In the material below, find each line holding the string "pixels" and copy it.

========

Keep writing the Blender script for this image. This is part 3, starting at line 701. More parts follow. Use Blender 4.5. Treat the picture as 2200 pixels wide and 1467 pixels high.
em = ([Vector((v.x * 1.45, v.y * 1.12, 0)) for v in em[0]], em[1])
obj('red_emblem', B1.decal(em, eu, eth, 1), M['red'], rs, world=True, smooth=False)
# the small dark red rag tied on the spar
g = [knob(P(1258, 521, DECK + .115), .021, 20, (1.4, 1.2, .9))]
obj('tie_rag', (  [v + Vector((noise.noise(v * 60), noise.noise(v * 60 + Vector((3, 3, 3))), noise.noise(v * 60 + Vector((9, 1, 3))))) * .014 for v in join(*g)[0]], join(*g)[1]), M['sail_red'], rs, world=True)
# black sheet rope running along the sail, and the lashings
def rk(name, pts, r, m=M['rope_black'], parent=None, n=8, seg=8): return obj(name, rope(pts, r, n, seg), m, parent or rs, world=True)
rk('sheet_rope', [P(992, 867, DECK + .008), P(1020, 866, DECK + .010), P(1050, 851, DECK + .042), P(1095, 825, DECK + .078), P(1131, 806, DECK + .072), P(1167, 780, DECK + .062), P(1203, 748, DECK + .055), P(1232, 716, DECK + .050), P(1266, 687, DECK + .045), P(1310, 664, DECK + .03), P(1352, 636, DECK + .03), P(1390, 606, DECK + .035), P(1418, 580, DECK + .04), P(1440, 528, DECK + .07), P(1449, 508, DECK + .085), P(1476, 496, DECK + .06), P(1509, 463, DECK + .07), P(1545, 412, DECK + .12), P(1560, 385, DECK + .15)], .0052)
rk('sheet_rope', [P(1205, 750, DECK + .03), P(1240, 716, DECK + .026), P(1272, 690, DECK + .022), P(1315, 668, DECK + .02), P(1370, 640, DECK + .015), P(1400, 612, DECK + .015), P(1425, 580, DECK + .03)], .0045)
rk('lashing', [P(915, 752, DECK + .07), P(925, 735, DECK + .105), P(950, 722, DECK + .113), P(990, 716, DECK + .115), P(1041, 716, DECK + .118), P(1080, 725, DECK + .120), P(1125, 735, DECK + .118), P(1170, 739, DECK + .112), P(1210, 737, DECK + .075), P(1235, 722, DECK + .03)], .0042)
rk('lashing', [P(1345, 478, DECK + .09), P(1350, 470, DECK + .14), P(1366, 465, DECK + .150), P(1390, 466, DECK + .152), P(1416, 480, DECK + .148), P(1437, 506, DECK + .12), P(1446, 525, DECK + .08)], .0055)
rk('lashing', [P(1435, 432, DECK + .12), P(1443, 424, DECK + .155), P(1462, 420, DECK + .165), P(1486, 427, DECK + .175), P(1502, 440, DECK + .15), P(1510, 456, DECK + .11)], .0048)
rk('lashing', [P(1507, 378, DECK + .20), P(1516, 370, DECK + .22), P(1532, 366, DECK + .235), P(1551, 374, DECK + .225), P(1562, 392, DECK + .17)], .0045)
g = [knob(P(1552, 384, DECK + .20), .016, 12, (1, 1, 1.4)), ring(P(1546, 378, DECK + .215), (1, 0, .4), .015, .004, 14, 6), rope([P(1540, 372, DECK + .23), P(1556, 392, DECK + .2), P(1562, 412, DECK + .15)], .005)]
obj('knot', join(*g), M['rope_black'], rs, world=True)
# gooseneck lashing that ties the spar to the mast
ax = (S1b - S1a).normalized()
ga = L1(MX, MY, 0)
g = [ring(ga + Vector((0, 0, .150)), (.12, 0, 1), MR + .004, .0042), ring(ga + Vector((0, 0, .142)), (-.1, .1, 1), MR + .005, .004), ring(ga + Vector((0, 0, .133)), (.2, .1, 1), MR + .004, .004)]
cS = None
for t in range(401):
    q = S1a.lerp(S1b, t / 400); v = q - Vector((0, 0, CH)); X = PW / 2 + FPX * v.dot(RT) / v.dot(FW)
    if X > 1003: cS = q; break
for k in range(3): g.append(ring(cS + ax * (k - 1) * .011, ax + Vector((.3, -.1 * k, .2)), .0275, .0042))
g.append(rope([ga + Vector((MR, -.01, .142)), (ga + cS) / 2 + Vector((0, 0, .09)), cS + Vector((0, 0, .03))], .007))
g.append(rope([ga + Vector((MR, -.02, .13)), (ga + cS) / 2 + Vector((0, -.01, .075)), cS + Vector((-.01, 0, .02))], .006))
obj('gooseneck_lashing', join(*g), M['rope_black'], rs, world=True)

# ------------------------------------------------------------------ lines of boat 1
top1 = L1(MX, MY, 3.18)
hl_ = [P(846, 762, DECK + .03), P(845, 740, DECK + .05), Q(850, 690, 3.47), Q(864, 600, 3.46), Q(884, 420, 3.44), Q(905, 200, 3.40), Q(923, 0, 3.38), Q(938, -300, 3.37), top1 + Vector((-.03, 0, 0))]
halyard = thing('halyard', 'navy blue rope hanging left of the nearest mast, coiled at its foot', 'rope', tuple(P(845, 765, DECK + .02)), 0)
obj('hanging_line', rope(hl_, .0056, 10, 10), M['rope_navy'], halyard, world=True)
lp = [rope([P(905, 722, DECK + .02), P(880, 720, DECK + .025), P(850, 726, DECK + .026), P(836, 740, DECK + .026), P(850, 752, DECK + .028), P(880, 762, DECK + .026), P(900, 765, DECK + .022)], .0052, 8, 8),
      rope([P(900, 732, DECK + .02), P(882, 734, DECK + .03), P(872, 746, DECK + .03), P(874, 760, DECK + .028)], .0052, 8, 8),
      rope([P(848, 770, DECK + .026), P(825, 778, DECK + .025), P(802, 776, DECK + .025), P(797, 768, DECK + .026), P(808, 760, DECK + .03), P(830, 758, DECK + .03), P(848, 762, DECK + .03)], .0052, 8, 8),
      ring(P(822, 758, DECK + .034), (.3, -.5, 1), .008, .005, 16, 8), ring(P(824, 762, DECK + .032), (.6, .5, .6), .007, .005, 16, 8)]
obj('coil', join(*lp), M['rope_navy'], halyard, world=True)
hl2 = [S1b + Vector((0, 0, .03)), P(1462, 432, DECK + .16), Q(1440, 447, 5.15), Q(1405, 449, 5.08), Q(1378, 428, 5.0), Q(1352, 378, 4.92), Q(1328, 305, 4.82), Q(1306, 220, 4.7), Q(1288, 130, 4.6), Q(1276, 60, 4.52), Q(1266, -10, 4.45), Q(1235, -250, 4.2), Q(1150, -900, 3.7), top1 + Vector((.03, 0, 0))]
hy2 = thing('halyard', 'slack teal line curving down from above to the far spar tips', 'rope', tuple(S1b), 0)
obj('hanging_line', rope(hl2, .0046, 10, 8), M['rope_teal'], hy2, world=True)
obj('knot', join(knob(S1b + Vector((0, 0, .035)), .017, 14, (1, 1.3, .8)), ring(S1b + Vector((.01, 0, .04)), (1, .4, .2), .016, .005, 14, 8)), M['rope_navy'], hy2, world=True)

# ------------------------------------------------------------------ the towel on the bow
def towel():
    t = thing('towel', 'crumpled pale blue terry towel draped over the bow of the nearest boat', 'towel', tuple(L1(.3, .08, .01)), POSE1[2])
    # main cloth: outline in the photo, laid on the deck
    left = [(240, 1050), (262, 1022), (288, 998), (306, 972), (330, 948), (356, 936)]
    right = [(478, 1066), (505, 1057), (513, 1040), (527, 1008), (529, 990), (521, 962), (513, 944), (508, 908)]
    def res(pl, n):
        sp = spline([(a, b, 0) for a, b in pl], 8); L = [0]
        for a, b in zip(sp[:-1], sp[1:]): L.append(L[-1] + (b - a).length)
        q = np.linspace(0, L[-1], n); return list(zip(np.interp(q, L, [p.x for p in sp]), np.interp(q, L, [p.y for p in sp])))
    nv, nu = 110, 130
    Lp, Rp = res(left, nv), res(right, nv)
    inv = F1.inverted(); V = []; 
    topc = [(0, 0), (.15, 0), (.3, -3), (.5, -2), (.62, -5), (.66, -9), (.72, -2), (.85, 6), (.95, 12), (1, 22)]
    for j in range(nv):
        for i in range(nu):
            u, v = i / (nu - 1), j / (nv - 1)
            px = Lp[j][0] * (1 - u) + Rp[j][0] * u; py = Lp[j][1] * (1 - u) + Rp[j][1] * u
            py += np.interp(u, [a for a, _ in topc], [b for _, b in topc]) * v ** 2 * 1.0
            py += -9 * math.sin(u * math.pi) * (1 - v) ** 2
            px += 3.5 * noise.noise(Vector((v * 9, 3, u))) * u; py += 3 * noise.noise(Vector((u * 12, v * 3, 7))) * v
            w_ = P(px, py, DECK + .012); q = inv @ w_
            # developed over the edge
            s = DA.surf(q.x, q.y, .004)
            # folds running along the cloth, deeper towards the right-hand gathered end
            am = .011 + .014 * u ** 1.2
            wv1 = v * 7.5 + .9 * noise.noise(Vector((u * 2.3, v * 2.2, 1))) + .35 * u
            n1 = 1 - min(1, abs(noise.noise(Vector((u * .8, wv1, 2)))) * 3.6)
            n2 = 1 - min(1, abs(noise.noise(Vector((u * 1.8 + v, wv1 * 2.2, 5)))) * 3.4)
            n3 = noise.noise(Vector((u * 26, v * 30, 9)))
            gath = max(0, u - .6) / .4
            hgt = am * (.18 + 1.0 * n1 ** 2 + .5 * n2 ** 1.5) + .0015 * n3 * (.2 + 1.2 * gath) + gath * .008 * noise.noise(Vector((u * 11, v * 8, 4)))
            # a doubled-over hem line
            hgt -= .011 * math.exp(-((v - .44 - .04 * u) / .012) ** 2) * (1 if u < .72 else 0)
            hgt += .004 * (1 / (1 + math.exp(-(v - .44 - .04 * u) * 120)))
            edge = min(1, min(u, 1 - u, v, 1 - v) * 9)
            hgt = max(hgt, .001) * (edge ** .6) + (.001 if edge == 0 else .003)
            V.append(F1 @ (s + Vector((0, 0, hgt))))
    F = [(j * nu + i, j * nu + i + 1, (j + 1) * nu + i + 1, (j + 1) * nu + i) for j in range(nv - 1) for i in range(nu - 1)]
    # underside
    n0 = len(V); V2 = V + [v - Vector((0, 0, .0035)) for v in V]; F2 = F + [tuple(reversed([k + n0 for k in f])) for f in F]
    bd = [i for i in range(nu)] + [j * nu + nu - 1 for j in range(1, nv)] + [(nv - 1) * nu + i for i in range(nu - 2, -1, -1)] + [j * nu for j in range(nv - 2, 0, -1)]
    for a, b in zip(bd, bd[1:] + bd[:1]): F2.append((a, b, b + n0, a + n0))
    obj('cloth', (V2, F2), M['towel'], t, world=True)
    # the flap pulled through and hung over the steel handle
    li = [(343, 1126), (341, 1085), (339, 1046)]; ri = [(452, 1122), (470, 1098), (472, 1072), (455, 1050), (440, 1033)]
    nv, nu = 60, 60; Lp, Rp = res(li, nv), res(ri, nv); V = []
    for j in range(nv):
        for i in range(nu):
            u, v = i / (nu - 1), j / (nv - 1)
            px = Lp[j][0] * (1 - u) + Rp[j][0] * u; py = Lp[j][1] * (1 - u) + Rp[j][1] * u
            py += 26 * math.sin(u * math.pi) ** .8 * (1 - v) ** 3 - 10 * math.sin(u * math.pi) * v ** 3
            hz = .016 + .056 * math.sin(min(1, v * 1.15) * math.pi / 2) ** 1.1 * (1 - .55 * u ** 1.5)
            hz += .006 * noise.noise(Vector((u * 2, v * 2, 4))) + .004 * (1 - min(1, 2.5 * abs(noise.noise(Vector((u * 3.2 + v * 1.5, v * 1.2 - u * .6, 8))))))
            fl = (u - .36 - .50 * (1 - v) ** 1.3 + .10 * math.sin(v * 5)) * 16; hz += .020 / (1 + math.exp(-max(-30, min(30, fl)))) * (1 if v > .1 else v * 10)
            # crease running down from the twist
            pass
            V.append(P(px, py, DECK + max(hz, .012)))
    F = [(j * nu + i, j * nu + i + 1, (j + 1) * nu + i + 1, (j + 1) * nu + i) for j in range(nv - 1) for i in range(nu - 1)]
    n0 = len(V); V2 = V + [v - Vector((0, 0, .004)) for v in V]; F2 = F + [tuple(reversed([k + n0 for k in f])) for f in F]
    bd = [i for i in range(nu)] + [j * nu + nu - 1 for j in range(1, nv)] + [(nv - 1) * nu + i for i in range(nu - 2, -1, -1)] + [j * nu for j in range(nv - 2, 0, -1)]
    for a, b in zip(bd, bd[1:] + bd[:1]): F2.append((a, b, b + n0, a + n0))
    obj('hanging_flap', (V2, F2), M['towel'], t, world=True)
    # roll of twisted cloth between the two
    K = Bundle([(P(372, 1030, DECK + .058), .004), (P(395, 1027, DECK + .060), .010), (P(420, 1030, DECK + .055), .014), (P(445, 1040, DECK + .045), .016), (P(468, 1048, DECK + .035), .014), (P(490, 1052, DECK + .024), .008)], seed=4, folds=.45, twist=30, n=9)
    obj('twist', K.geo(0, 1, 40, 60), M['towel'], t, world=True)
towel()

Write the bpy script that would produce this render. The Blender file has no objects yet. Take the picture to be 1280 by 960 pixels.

========

* Exercise response *
Keep writing the Blender script for this image. This is part 3, starting at line 701. More parts follow. Use Blender 4.5. Treat the picture as 2200 pixels wide and 1467 pixels high.
Write the bpy script that would produce this render. The Blender file has no objects yet. Take the picture to be 1280 by 960 pixels.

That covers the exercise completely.